Age verification: an Epic mess

Screenshot of an email purportedly from Epic, about age verification. Key text is in the blogpost

I have a Gmail account which I use for testing purposes. I get a lot of spam to it. Presumably, there are lots of people called “Neil Brown” who forget, or mistype, their own email address, and so give mine instead.

But this is a bit different.

Yesterday, I received an email entitled “Parental Permission for an Epic Games Account”.

Weird, but then I get all sorts of weird spam. So I had a look.

It appeared to be a form of age verification:

Your child (aged 11) has an Epic Games account, which is used to play Fortnite, Rocket League or Fall Guys, or to use other services available from Epic Games companies. We have become aware of your child’s age, and we have temporarily restricted access. Because of their age, we need your permission before we can restore the account and allow it access to our games and services. Your child has provided us with your email address to ask for your permission.

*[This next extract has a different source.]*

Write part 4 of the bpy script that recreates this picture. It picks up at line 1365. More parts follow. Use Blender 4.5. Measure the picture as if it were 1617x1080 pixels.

Two things crossed my mind.

First, the weasely-worded “We have become aware of your child’s age”. What on earth does that mean? How did they become aware? By being so secretive, by using such an odd turn of phrase - that awkward use of the passive - it makes it sound really dodgy to me.

Second, “Your child has provided us with your email address to ask for your permission.”.

Now, I don’t have children who ask me for permission to reinstate their currently-restricted access to online games. So perhaps I am doing children everywhere a disservice.

But if your age verification system relies on the child giving their parent’s email address and not an email address which they control, I am very sceptical about its efficacy.

I mean, really?

The email had a button marked “Continue”. Above it, the text:

Click on the link below to provide your permission and restore your child’s account

What on earth does “Continue” mean? Wouldn’t “Give permission” have been a better user experience?

And why say “click on the link below” when it renders as a button?

Anyway, I was assuming it was spam at this point, since no-one would be silly enough to create an age verification system which relied on the child giving a parent’s email address. Right?

So I wanted to have a look at the message source, and then the headers. But, fat fingered me, I clicked “Continue”.

And that was all it took.

I didn’t need to prove my age.

I didn’t need to demonstrate anything about me.

That one mistaken click of “Continue”, and I’d approved some lucky child’s access to an unspecific game.

I wasn’t chuffed that I had done that.

It might be a stupid process but, assuming it is genuine, it’s not my child, and it’s not my decision.

No problem though, I’ll just revoke it using the “back” button on the page. But no, that takes me back to an Epic login screen.

Apparently, once permission is given, that’s it.

So yeah. Age verification. Spamming my inbox, with an approach that, as far as I can see, could be circumvented by the Clever L33t Hack of “giving your own email address”.